Buyers at One57 in 2013 agreed to pay an average of $6,333 a square foot, according to Extell filings. The two apartments that went into contract this year sold for $5,824 a square foot and $8,734 a square foot.

Extell expects the unsold units at One57 to find buyers by the end of the year, according to the filings. In the meantime, the developer refinanced its debt on the site, taking out a $337 million mortgage with Deutsche Bank AG in July.

Park Hyatt

Extell also sold its stake in the 210-room Park Hyatt to Hyatt Hotels Corp., rather than keeping a 33.33 percent interest as initially planned, filings show.

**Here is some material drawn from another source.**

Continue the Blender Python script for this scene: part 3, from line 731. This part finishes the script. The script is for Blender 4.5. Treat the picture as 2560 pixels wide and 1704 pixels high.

Hyatt in an Aug. 5 statement said it acquired the entire hotel for about $390 million.

Extell declined to comment on the sale of the hotel stake to Hyatt. The Chicago-based hotel operator bought the property because of its prominent location in a top market, which will boost the brand’s visibility, said Jamie Rothfeld, a Hyatt spokeswoman.

The Park Hyatt’s opening may be the marketing jolt that helps Extell sell the remaining apartments above it, according to Olshan.

“If you’re really rich, you’re thinking, ‘This is a good place to park my money and I don’t have to wait around for the other stuff to be built,’” Olshan said. “It’s new, and it’s done.”